There's a new Mexican-style diner on the southwest side of Medford offering cuisine that is "muy delicioso" compared to other south-of-the-border fare.

There's a new Mexican-style diner on the southwest side of Medford offering cuisine that is "muy delicioso" compared to other south-of-the-border fare.

Tacos & Pollos opened about two months ago in a space once occupied by a donut shop near Stewart and Columbus avenues.

When a co-worker and I dashed into the eatery for a fast lunch, we not only discovered an airy, brightly colored room and a menu of authentic-sounding dishes, but a big, friendly welcome from the proprietor, Alex.

"Aqui está bien," my co-worker Terry said.

Taking a seat, we found a good number of choices on the menu, and it took us several minutes to make our selections.

Alex apologetically informed us that he was out of tamales when Terry ordered "la tamale de mole."

Recipes for mole vary from town to town and family to family. Made from chilies and Mexican chocolate, it's no wonder the tamales with mole sauce are a popular choice.

The menu also touts mesquite grilled meats for its many dishes, so Terry turned to "los tacos" and ordered one with "de birria," spicy marinated lamb with red sauce, and one with "de asada," grilled beef steak with green chili sauce and cilantro.

I took my turn and ordered a taco "de pescado," herb-marinated fish, and a veggie burrito made with rice, refried beans, sour cream and salsa.

When our dishes were served, I was pleased to find the taco made with fresh tilapia. There also was chopped lettuce and just the right smattering of spicy green chili sauce.

Our tacos and the burrito were on the light side, not smothered in cheese or sour cream and big on freshness and flavor.

The soft corn and flour tortillas are made right at the diner, Alex informed us. And the dishes carry enough flavorful heat from chilies and spices to give them a kick, but one that's not too fiery.

Along with lamb, beef and fish, you can choose from chicken, pork, chorizo, tofu and beef tongue for many of the menu's dishes. Pita pocket bread with lamb, pork steak, chicken or fish also is available.
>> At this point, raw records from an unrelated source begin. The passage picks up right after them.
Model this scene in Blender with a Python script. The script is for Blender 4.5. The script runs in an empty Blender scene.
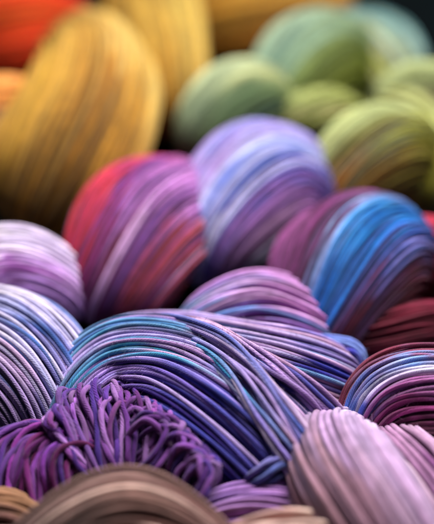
import bpy, math
import numpy as np
rng = np.random.default_rng(7)
scene = bpy.context.scene
col = scene.collection

# ------------------------------------------------------------------ camera
FPX, CX, CY = 1085.0, 217.0, 262.0
PITCH = math.radians(30)
CAM = np.array([0.0, -0.432, 0.36])
FW = np.array([0, math.cos(PITCH), -math.sin(PITCH)])
UP = np.array([0, math.sin(PITCH), math.cos(PITCH)])
RT = np.array([1.0, 0, 0])
def at(px, py, z):
    d = FW + RT * (px - CX) / FPX + UP * (CY - py) / FPX
    return CAM + d * ((z - CAM[2]) / d[2])
def depth(p): return float(np.dot(p - CAM, FW))

cam_d = bpy.data.cameras.new('camera'); cam = bpy.data.objects.new('camera', cam_d); col.objects.link(cam)
cam.location = CAM; cam.rotation_euler = (math.radians(60), 0, 0)
cam_d.sensor_fit = 'HORIZONTAL'; cam_d.sensor_width = 24; cam_d.lens = 60
cam_d.clip_start = 0.01; cam_d.clip_end = 100
cam_d.dof.use_dof = True; cam_d.dof.focus_distance = 0.494; cam_d.dof.aperture_fstop = 2.9
scene.camera = cam

# ------------------------------------------------------------------ materials
def lin(c):
    c = np.array(c, float) / 255.0
    return np.where(c <= 0.04045, c / 12.92, ((c + 0.055) / 1.055) ** 2.4)

def yarn_material(name, ply_pitch=0.0075, plies=6, bump=0.7, gain=1.0):
    m = bpy.data.materials.new(name); m.use_nodes = True
    nt = m.node_tree; N = nt.nodes; L = nt.links
    b = N['Principled BSDF']
    b.inputs['Roughness'].default_value = 0.88
    b.inputs['Specular IOR Level'].default_value = 0.06
    b.inputs['Sheen Weight'].default_value = 0.1
    b.inputs['Sheen Roughness'].default_value = 0.45
    b.inputs['Subsurface Weight'].default_value = 0.35
    b.inputs['Subsurface Radius'].default_value = (1.0,.8,.7); b.inputs['Subsurface Scale'].default_value = 0.0012
    ca = N.new('ShaderNodeVertexColor'); ca.layer_name = 'dye'
    uv = N.new('ShaderNodeUVMap'); uv.uv_map = 'yarn'
    sx = N.new('ShaderNodeSeparateXYZ'); L.new(uv.outputs[0], sx.inputs[0])
    def mth(op, a, c=None, v=None):
        n = N.new('ShaderNodeMath'); n.operation = op
        L.new(a, n.inputs[0]) if not isinstance(a, float) else None
        if c is not None: L.new(c, n.inputs[1])
        if v is not None: n.inputs[1].default_value = v
        return n.outputs[0]
    a = mth('MULTIPLY', sx.outputs[0], v=plies / ply_pitch)      # along the yarn
    c = mth('MULTIPLY', sx.outputs[1], v=float(plies))           # around it
    s = mth('ADD', a, c)
    ph = mth('MULTIPLY', s, v=math.pi)
    sn = mth('ABSOLUTE', mth('SINE', ph))
    h = mth('POWER', sn, v=0.6)
    # fine fibre noise, stretched along the plies
    cb = N.new('ShaderNodeCombineXYZ')
    L.new(mth('MULTIPLY', sx.outputs[0], v=900.0), cb.inputs[0])
    L.new(mth('MULTIPLY', s, v=5.0), cb.inputs[1])
    nz = N.new('ShaderNodeTexNoise'); nz.inputs['Scale'].default_value = 1.0; nz.inputs['Detail'].default_value = 3
    L.new(cb.outputs[0], nz.inputs['Vector'])
    hh = N.new('ShaderNodeMath'); hh.operation = 'MULTIPLY_ADD'; hh.inputs[1].default_value = 1.1
    L.new(nz.outputs[0], hh.inputs[0]); L.new(h, hh.inputs[2])
    bp = N.new('ShaderNodeBump'); bp.inputs['Strength'].default_value = bump; bp.inputs['Distance'].default_value = 0.00042
    n3 = N.new('ShaderNodeTexNoise'); n3.inputs['Scale'].default_value = 2600; n3.inputs['Detail'].default_value = 2
    L.new(N.new('ShaderNodeTexCoord').outputs['Object'], n3.inputs['Vector'])
    h3 = N.new('ShaderNodeMath'); h3.operation = 'MULTIPLY_ADD'; h3.inputs[1].default_value = 0.9
    L.new(n3.outputs[0], h3.inputs[0]); L.new(hh.outputs[0], h3.inputs[2])
    L.new(h3.outputs[0], bp.inputs['Height']); L.new(bp.outputs[0], b.inputs['Normal'])
    # dye takes unevenly
    n2 = N.new('ShaderNodeTexNoise'); n2.inputs['Scale'].default_value = 160; n2.inputs['Detail'].default_value = 4
    tc = N.new('ShaderNodeTexCoord'); L.new(tc.outputs['Object'], n2.inputs['Vector'])
    mr = N.new('ShaderNodeMapRange'); mr.inputs[1].default_value = 0.3; mr.inputs[2].default_value = 0.7
    mr.inputs[3].default_value = 0.8 * gain; mr.inputs[4].default_value = 1.15 * gain
    L.new(n2.outputs[0], mr.inputs[0])
    vm = N.new('ShaderNodeVectorMath'); vm.operation = 'SCALE'
    L.new(ca.outputs[0], vm.inputs[0]); L.new(mr.outputs[0], vm.inputs['Scale'])
    L.new(vm.outputs[0], b.inputs['Base Color'])
    return m
YARN = yarn_material('dyed_wool_yarn')

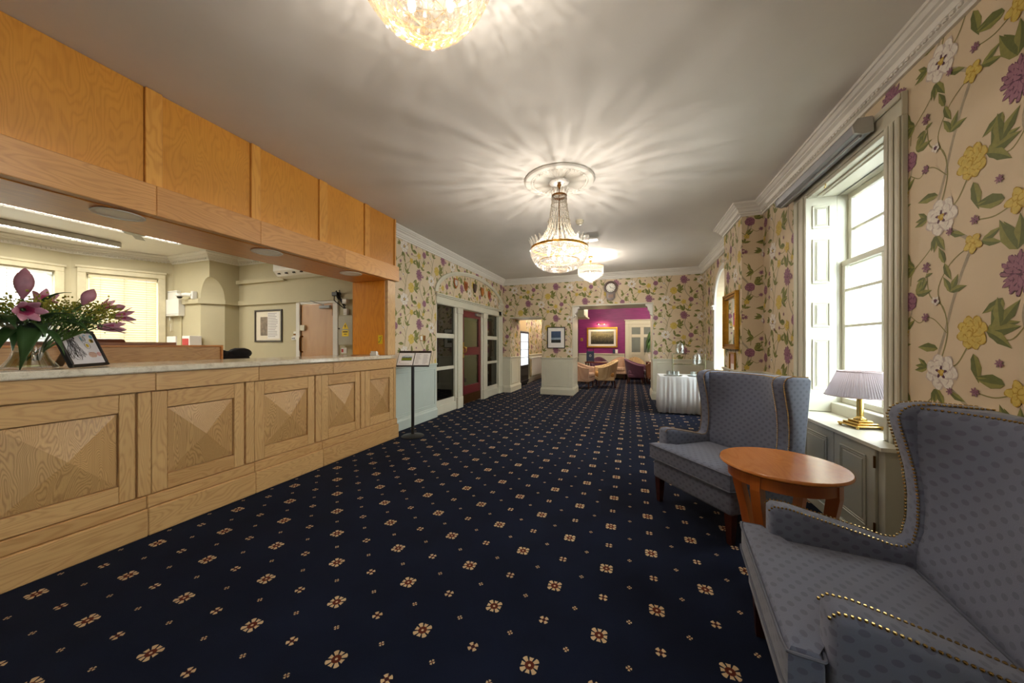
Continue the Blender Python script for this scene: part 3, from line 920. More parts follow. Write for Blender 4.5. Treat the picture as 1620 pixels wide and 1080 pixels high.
# vestibule behind the screen
b = B(); b.box((-5.3, 4.75, 0), (-5.2, 8.6, ZC)); b.box((-5.3, 4.66, 0), (XL - TS, 4.76, ZC)); b.box((-5.3, 8.5, 0), (XL - TS, 8.6, ZC))
vs = struct('wall_vestibule', b, M_PAPER)
wallpaper(vs, (-5.2, 0, 0), (0, 1, 0), (1, 0, 0), [(4.8, 8.5, DADO, 2.6)], (6.0, 1.4))
dado_set(vs, [(-5.2, 4.8), (-5.2, 8.5)], [], M_SAGE)

# ------------------------------------------------------------------ lounge beyond the far wall
def purple_material():
    k = NT('magenta_textured_wallpaper')
    o = k.obj(); z = k.xyz(o)[2]
    n = k.noise(k.mapping(o, (3, 3, 60)), 1.0, 2)
    n2 = k.noise(o, 1.2, 2)
    f = k.math('ADD', k.math('MULTIPLY', n, .7), k.math('MULTIPLY', n2, .3))
    k.t.links.new(k.ramp(f, [(0.35, lin((112, 16, 92))), (0.7, lin((150, 34, 122)))]), k.p.inputs['Base Color'])
    k.p.inputs['Roughness'].default_value = 0.5
    k.bump(n, .3, .003)
    return k.m
M_PURPLE = purple_material()
YP = 13.3
b = B(); b.box((-3.3, YP, 0), (4.4, YP + .15, 2.8)); b.box((3.6, YF2, 0), (3.75, YP, 2.8))
wp = struct('wall_lounge', b, M_PURPLE, label='magenta lounge wall above cream panelling')
b = B(); b.box((-3.2, YP - .02, 0), (-.22, YP, .90)); b.box((.95, YP - .02, 0), (3.6, YP, .90)); ob('dado_board', b, M_PAINT, wp)
b = B(); b.box((-3.2, YP - .05, .87), (-.22, YP - .02, .92), .006); b.box((.95, YP - .05, .87), (3.6, YP - .02, .92), .006); ob('dado_rail', b, M_PAINT, wp)
b = B(); b.box((-3.2, YP - .045, 0), (-.22, YP - .02, .17), .006); b.box((.95, YP - .045, 0), (3.6, YP - .02, .17), .006); ob('skirting', b, M_PAINT, wp)
b = B(); b.box((-2.02, 10.6, 0), (-1.92, YP, 2.8))
wq = struct('wall_lounge_partition', b, M_DARKWOOD)
b = B(); b.box((-1.92, YF2, 2.03), (-1.18, 10.0, 2.75)); b.box((-1.92, YF2, 1.99), (-1.14, 10.03, 2.03), .006)
bb = struct('wall_boxing', b, mat('cream_boxing', (214, 200, 164), .6), label='cream boxed-in beam corner above the lounge opening')
b = B(); b.box((1.9, YF2 - .02, 0), (3.6, YF2 + .05, 2.8)); struct('wall_lounge_front', b, M_PURPLE)
# cream six-pane door in the lounge
DX0, DX1 = -.08, .86
b = B(); b.box((DX0 - .12, YP - .05, 0), (DX0, YP, 2.0), .008); b.box((DX1, YP - .05, 0), (DX1 + .12, YP, 2.0), .008); b.box((DX0 - .12, YP - .05, 2.0), (DX1 + .12, YP, 2.14), .008); b.box((DX0 - .15, YP - .08, 2.14), (DX1 + .15, YP, 2.18), .01)
d3 = struct('door_3', b, M_PAINT, label='cream door with frosted panes beside the magenta wall')
b = B(); framed_rect(b, 'y', YP - .012, DX0, DX1, .02, 2.0, .11, .025, .004, -1)
xm = (DX0 + DX1) / 2
b.box((xm - .06, YP - .0355, .131), (xm + .06, YP - .012, 1.889), .004)
for z in (.86, 1.52):
    b.box((DX0 + .111, YP - .034, z), (DX1 - .111, YP - .0125, z + .11), .004)
lf3 = ob('door_leaf', b, M_PAINT, d3)
M_FROST = mat('frosted_pane', (118, 126, 122), .25, var=.1, vscale=3)
for a0, a1 in ((DX0 + .11, xm - .06), (xm + .06, DX1 - .11)):
    for z0, z1, mm in ((.97, 1.52, M_FROST), (1.63, 1.89, M_FROST), (.13, .86, M_PAINT)):
        b = B(); b.box((a0, YP - .02, z0), (a1, YP - .012, z1), .003); ob('pane' if mm is M_FROST else 'panel', b, mm, lf3)

# ------------------------------------------------------------------ reception office behind the desk
OX = -9.0
b = B()
b.box((OX - .15, YB, 0), (OX, .25, ZC)); b.box((OX - .15, .25, 0), (OX, 2.75, 1.0)); b.box((OX - .15, .25, 2.45), (OX, 2.75, ZC)); b.box((OX - .15, 2.75, 0), (OX, 2.98, ZC))
wo = struct('wall_office_window', b, M_OLIVE)
# angled bay wall from (-9,2.93) to (-8.4,3.92)
P0, P1 = Vector((OX, 2.93)), Vector((-8.42, 3.93))
d = (P1 - P0); Lb = d.length; d /= Lb; nb = Vector((d.y, -d.x))     # towards the office
def bayM():
    return Matrix(((d.x, nb.x, 0, P0.x), (d.y, nb.y, 0, P0.y), (0, 0, 1, 0), (0, 0, 0, 1)))
b = B(); b.box((0, -.12, 0), (.17, 0, ZC)); b.box((Lb - .12, -.12, 0), (Lb + .12, 0, ZC)); b.box((.17, -.12, 0), (Lb - .12, 0, 1.0)); b.box((.17, -.12, 2.48), (Lb - .12, 0, ZC)); b.xf(bayM())
struct('wall_office_bay', b, M_OLIVE)
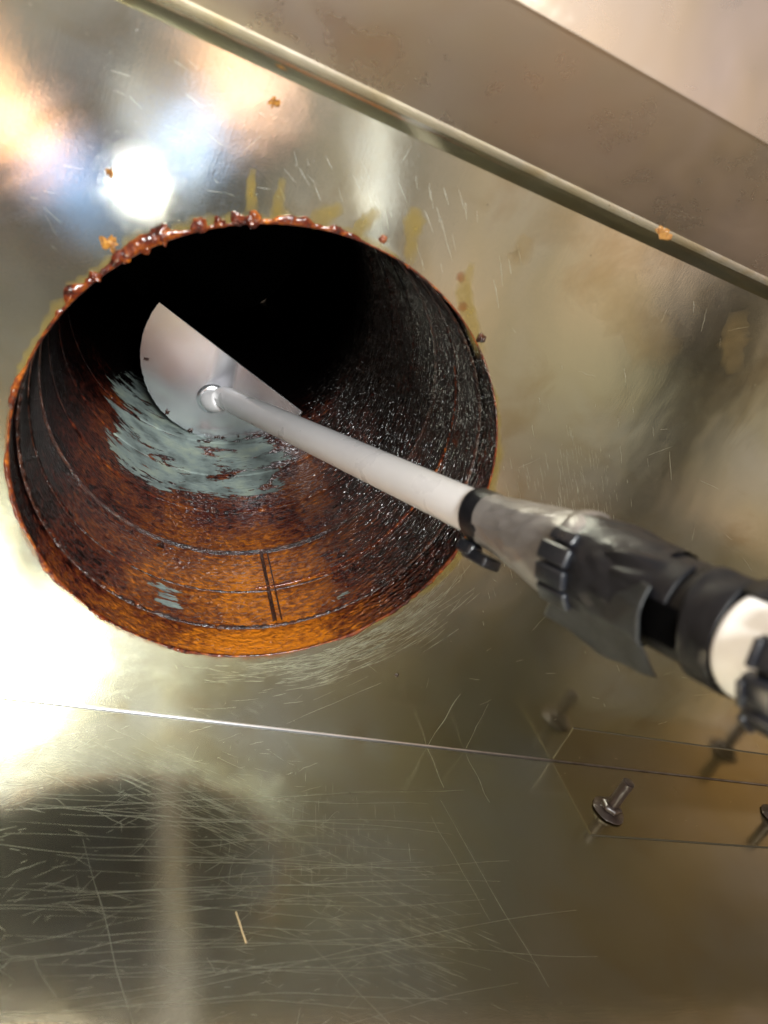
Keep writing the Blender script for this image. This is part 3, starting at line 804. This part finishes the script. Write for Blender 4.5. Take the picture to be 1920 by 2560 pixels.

Prices range from $1.75 each for tacos to $5.75 for the tortas.

There are dinners of "pollo a la diabla," mesquite grilled chicken with rice, charros (pinto) beans, rice and fresh tortillas that range from $8.75 for four pieces of chicken to $19.75 for 12 pieces. On weekends only, "menudo de res," beef tripe soup, and "consome de borrego," lamb broth with garbanzo beans and white rice, are on the menu.

The restaurant is open late, and cervezas, domestic beers, soft drinks and take-out are available.

Alex, we also learned, is originally from Mexico City. He and his family lived in Arizona for many years before moving to the Rogue Valley.

His new restaurant with its good, fresh Mexican fare is a welcome asset to the neighborhood. I live on a nearby street in the area and vowed to return to Tacos & Pollo soon.

As a matter of fact, my boyfriend, Rob, and I returned to the restaurant the same evening.

We devoured a plate full of the fish tacos and an order of chicken flautas, which turned out to be three plumply stuffed rolls of corn tortillas topped with a soft, creamy "queso blanco," mild white cheese.

I'm looking forward to the next visit, and I'll be sure to call ahead for some of those tamales "de mole."